Alarmed by the Soviet move into Afghanistan, we are now frantically rushing to fill the power vacuum in the Persian Gulf area that we failed to fill when the British withdrew in 1971. At that time we recklessly turned over the defense of the area to the shah with the understanding that we would stay out. That decision was made in the name of the "Nixon Doctrine," which events have now shown to be a dangerous fatuity; for, if we have learned anything from the drama of the year just past, it is that we cannot secure the protection of a strategic region by entrusting its defense to a local ruler whom we then overload with sophisticated weapons. We do not strengthen that ruler's military clout by indulging his passion for elegant hardware; we are more likely to inflate his imperial pretensions and hasten the demise of his regime.

Thus the clear lesson of our searing experience in Iran is that we ourselves must provide the defense of those strategic outposts that are unquestionably vital to our interests. To do that, we must build up our combat and logistic resources.

Our present stringency is dramatically illustrated in the Western Pacific.

The Seventh Fleet's two carriers have been redeployed to the Indian Ocean, so for the first time in many years there has been no carrier patrolling the waters around Japan and Korea -- even at a time when the current political uncertainty in Seoul might inspire the North Korean leader, Kim II Sung, to another invasion.
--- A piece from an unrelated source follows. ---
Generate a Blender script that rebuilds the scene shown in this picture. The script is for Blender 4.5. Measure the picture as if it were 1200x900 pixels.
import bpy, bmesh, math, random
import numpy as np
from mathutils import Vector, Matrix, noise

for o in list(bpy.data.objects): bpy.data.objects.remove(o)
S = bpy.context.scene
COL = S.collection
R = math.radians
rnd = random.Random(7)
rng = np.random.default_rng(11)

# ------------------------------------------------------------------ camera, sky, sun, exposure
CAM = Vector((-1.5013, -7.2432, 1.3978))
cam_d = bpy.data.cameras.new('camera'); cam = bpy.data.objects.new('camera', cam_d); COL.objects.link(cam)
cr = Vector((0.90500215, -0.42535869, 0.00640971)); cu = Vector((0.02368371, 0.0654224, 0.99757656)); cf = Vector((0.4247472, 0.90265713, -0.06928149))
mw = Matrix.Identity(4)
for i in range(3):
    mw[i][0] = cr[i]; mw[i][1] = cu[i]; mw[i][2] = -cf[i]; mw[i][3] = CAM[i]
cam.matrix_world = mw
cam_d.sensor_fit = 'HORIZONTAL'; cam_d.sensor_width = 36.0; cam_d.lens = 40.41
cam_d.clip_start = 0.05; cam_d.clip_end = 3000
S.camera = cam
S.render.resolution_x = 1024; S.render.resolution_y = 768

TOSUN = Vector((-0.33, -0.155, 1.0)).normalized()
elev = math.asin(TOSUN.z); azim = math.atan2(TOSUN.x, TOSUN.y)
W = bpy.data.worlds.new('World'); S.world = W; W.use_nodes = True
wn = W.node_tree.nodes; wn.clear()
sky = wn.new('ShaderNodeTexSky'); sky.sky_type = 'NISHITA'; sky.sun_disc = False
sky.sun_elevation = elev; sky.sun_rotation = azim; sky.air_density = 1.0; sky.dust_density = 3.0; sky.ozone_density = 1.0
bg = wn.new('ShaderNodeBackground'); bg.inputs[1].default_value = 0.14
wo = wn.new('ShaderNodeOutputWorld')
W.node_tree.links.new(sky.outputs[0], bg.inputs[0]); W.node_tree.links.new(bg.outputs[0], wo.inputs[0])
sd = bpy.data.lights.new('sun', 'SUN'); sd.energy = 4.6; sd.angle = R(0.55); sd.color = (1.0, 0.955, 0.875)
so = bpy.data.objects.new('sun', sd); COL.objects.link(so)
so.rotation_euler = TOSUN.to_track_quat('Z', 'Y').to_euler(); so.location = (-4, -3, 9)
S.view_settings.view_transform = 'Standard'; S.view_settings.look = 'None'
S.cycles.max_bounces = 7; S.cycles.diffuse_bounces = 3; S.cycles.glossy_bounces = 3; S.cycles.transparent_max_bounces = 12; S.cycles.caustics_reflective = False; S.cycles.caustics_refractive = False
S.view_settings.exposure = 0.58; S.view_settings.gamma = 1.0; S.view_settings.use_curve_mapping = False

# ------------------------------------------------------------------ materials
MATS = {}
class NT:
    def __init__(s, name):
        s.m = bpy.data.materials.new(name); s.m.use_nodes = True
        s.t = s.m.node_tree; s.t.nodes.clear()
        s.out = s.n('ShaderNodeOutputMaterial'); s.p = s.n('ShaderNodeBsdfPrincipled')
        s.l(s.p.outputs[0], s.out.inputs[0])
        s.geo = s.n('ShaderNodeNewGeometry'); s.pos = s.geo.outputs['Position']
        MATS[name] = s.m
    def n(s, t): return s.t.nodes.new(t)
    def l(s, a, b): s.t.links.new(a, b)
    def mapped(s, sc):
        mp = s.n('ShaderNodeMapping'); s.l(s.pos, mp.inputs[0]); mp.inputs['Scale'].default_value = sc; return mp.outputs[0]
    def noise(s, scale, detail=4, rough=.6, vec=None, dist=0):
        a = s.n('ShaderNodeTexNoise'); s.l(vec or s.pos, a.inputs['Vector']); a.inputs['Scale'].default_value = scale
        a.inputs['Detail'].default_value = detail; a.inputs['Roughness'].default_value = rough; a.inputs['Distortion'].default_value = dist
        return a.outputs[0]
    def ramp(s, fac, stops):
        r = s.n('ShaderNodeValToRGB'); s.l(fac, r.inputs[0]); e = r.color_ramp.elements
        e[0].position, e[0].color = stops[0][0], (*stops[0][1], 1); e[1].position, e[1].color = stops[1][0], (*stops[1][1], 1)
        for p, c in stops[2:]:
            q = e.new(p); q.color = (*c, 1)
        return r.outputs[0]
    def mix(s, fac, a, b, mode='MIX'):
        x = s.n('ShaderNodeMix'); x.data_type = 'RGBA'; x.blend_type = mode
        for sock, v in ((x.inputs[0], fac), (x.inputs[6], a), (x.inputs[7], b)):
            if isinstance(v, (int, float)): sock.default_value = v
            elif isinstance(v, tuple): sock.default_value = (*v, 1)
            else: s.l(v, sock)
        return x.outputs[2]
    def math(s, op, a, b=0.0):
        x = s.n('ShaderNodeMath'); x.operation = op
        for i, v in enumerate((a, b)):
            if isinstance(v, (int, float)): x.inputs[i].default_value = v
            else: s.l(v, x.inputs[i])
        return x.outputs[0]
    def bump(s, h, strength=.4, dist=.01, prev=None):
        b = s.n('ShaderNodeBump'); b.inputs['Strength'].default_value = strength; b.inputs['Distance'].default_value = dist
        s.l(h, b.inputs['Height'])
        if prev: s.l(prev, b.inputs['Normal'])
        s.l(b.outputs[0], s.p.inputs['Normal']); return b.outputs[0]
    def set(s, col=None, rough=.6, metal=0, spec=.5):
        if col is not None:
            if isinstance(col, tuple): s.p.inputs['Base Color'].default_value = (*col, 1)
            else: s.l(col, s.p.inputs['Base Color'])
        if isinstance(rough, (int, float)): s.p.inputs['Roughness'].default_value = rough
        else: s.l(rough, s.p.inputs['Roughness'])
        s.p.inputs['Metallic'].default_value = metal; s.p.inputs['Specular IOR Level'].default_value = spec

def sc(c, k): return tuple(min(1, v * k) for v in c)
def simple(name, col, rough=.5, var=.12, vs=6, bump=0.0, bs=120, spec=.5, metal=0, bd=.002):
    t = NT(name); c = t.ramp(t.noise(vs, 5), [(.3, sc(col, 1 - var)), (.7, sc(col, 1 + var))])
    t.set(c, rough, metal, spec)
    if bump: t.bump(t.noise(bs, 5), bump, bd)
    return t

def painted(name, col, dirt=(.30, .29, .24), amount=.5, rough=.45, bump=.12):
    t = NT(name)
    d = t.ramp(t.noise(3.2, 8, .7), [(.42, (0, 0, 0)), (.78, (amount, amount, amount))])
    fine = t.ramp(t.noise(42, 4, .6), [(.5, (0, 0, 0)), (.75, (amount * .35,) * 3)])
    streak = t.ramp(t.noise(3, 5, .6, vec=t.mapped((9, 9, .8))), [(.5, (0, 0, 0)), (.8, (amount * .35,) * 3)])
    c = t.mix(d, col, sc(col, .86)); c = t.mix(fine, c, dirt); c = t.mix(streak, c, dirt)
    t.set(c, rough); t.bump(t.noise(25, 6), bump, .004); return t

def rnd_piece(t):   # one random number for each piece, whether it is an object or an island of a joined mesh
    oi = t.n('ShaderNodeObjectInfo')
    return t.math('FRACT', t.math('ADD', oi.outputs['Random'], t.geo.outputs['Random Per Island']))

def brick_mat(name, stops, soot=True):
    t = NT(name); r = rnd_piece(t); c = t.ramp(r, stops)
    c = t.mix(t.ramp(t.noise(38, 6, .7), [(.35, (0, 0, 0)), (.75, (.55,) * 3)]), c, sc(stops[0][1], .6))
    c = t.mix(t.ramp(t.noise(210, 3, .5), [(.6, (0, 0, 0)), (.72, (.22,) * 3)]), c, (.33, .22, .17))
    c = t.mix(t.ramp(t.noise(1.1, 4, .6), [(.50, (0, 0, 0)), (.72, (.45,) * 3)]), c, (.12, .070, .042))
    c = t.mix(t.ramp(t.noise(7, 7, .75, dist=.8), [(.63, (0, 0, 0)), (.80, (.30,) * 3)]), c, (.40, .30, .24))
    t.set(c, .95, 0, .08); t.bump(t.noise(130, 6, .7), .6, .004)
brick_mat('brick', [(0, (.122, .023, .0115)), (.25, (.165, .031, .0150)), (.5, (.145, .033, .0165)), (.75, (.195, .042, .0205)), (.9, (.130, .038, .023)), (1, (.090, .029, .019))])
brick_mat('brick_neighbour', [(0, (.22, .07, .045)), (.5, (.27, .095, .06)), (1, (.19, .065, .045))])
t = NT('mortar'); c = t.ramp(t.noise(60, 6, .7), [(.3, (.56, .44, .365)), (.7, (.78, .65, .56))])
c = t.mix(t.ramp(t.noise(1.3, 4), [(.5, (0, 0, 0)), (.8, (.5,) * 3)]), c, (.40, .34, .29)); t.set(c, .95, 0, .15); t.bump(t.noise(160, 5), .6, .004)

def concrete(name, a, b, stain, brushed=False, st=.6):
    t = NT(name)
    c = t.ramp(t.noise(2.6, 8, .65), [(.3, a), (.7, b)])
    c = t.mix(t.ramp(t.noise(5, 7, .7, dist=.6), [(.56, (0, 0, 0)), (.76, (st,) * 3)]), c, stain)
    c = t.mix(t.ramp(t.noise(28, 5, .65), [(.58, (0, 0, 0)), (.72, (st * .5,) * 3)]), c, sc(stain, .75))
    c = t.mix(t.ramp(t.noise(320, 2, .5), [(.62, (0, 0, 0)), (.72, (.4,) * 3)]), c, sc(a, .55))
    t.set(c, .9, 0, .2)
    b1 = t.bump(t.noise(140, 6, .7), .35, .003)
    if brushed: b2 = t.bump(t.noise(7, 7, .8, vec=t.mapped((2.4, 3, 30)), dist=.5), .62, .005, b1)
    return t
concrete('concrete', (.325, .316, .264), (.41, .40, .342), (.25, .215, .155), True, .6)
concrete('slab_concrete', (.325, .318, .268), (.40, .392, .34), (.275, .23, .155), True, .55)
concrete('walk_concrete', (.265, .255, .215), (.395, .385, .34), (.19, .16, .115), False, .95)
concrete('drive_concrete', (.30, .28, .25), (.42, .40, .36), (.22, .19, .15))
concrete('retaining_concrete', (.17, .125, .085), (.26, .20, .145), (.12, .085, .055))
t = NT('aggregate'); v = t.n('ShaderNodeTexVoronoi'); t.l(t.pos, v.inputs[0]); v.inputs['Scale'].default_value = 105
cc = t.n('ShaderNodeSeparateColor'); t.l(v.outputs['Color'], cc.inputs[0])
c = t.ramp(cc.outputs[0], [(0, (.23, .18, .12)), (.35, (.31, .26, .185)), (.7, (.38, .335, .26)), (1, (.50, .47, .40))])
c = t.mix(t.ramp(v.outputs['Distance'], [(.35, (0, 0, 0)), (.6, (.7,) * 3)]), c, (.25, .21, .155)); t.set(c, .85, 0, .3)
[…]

We are caught in an awkward strategic conjunction. If the Soviets continue their aggressive adventures, we must have a capability for quick response that requires some pre-positioning of force in critical areas. Since small countries are now wary of granting forward bases, the emphasis is on floating air fields in the form of carriers. But while the Soviet Union has for the past decade been expanding its naval reach, the United States has dangerously curtailed the number of ships and personnel at its command.

Since we now know that we cannot depend on local powers for effective regional defense, we should try to share more of the burden with our industrialized allies -- and particularly with Japan, where the disparity in relative defense efforts is becoming increasingly exasperating as Japanese industries steadily enlarge their share of American market. Someone should tell Japan that its present happy situation cannot continue -- that, increasingly, public awareness of our mounting defense burden will inflame the already formidable agitation for protection against Japanese products.

Today the United States spends 6 percent of its gross national product on defense; Japan spends only 1.1 percent. Sensitive to the tender memories of other Asian nations, our government has never encouraged Japan to build a large defense establishment. But even without expanding its own armed forces, Japan could contribute more to the common defense.

Let us suppose that the Japanese construct two large carriers. They now have excess merchantship building capacity, which presumably could be expanded and adapted for the construction of carriers, and they would benefit by obtaining our carrier technology. Japan would, on completing the carriers, turn them over to the United States under a lend-lease agreement of the kind used effectively during World War II, when we and our allies pooled our efforts to resist a common enemy: Britain contributed its soldiers and sailors to fight the Nazis; the United States provided the supplies and equipment used in the common struggle. Once victory was achieved, the lend-lease equipment still extant was either returned to America or acquired by Britian through financial settlement.

Though the exact terms of an arrangement with Japan would have to be negotiated, its broad lines are easy to envisage. By providing two carriers, Japan could be assured that one would be constantly on station for the defense of Japan, Korea and the neighboring Pacific area; only with Japanese approval would it be deployed elsewhere -- perhaps to the Indian Ocean to guard the tanker lanes that are Japan's lifeline.

Though both carriers would remain under United States command and control, they would be returned to Japan whenever the Japanese declared the intention to assume full reponsibility for the common defense of the area or both parties agreed that the carriers were no longer needed.

I mention carriers only to show how the lend-lease concept could be utilized to narrow the disparity in the defense burden between Japan and the United States. The total cost of two carriers -- roughly $4 billon -- would, when spread over three years, increase the defense share of Japan's GNP by merely 0.3 percent. Though that, of course, would only modestly reduce the disparity with America, there could obviously be other applications -- including, for example, support ships for the carriers -- once the principle of pooling resources was established.

Meanwhile, we should use the present moment of shared anxiety to inject that principle into our relations with Japan -- and we should do it promptly. If the Japanese continue to enjoy their current unfair advantage, Americans will grow increasingly resentful as our own defense burden increases and our economy slows down. That will not be good for either country.

It is time for the Japanese government to awake and respond; it has had a free ride too long.